Confusedlove1 Posted April 28, 2011 Posted April 28, 2011 Hi All, As some of you may know me and my gf are on a break. The break was because of small issues but mostly because of the stress of work. Her merger is finished tomorrow, I have gone 3 weeks NC. I feel like I should send her some flowers and a congrats balloon for finishing up strong. My question is will she be angry at me for doing this? And will this hurt my chances for a future reconciliation? (she said she would call me either tomorrow or saturday to talk about things). Thanks!!
JasonRules Posted April 28, 2011 Posted April 28, 2011 She is NOT YOUR WIFE. She is NOT YOUR FIANCE. She is NOT EVEN YOUR GIRLFRIEND. SHE DID NOT DO ANYTHING FOR YOU TO DESERVE FLOWERS FROM YOU! So to answer your question; NO! Do not send her any flowers. You give flowers to the people that you love and LOVE YOU BACK.
Ajax Posted April 28, 2011 Posted April 28, 2011 Flower would be way over the line. If someone really wants to be with someone else, they don't take a break. They just don't. They work through the stress of jobs, family, and the relationship. Sending flowers will only push her further away. She'll see it for what it really is, and attempt to sway her decision in your favor. And let's be honest... it is. And I can't speek for women, but I have a feeling that they don't generally find it attractive when someone they've lost interest in continues to persue them. Maintain your self respect and dignity. Don't sent the flowers.
ilovedhim Posted April 28, 2011 Posted April 28, 2011 (edited) no contact means we are dead to them. just imagine this: you send flowers they end up n the trash and someguy she started seeing sends her flowers and they're in vase with water... hypothetic, extreme, but just don't do it. And what if you send her flowers and she never calls tomorrow.. OR worse tells you about her new guy. Good luck if she calls anyway. Today is averybad day for me and reading jason post has really put me back on track. Edited April 28, 2011 by ilovedhim
hurtex Posted April 28, 2011 Posted April 28, 2011 I agree although I know it is very difficult when you really want to show someone how much you love them and care for them. I would say no though so that you can hear from her first and see how she is feeling towards the relationship since she said she was calling you soon...
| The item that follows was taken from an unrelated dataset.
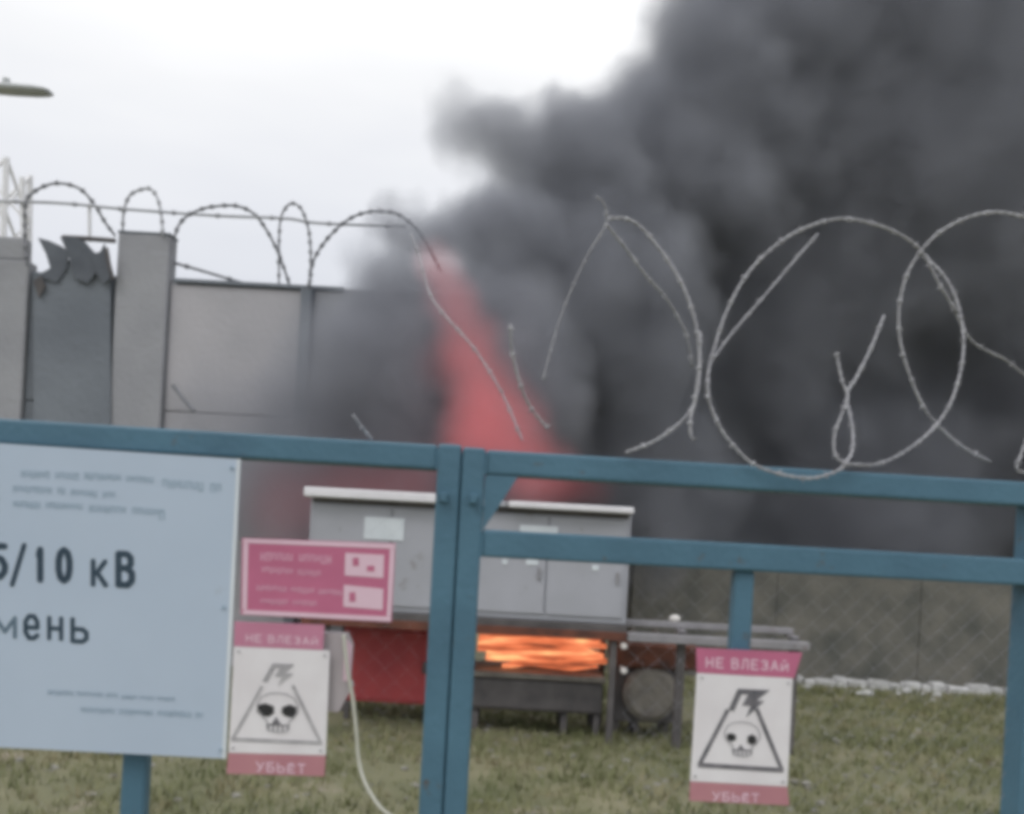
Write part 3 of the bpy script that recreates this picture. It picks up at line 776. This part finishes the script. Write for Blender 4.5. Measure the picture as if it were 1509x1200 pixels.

radiodarcy Posted April 28, 2011 Posted April 28, 2011 ummmm.. NO like Ajax said - - flowers and balloons would be overkill. chances are she's probably celebrating that merger with her co-workers anyway. leave it be and stick to NC
whichwayisup Posted April 28, 2011 Posted April 28, 2011 Wait until she contacts you. Verbally congratulate her. Sending her flowers and a balloon, although it's coming from a good place in your heart she may not take it that way and feel like you're pushing or manipulating her. Don't do anything. She asked for NC, she set the tone and also told you she would call you. Leave it be, k.
Graceful Posted April 28, 2011 Posted April 28, 2011 No, honey. No flowers, and no balloons for your ex. She pushed you away, remember? That's her loss, even if it's your nature to be sweet like that. Sorry, but you can see the consensus is to back away from the florist. Hi All, As some of you may know me and my gf are on a break. The break was because of small issues but mostly because of the stress of work. Her merger is finished tomorrow, I have gone 3 weeks NC. I feel like I should send her some flowers and a congrats balloon for finishing up strong. My question is will she be angry at me for doing this? And will this hurt my chances for a future reconciliation? (she said she would call me either tomorrow or saturday to talk about things). Thanks!!
Author Confusedlove1 Posted April 28, 2011 Author Posted April 28, 2011 My heart tells me yes but like all of your advice my head tells me no. She wanted space and that is what she will get. I talked to her roommate today (my best friend) and her tone was a bit less positive about the outcome of things. She basically said that she had no idea what my ex was going to do which is depressing considering she was so positive about things a few days ago. She said the positive/encouraging remarks were likely taken out of contex. She said that all the positive things were said days ago and that she has no idea what she is thinking now since they haven't talked in days. A bit sad by it, but she is just protecting herself. I am hoping she comes around, but we will know in a few days..she is due to call between now and sunday..I will keep you guys updated on what happens but it most likely won't be good. Just my gut feeling.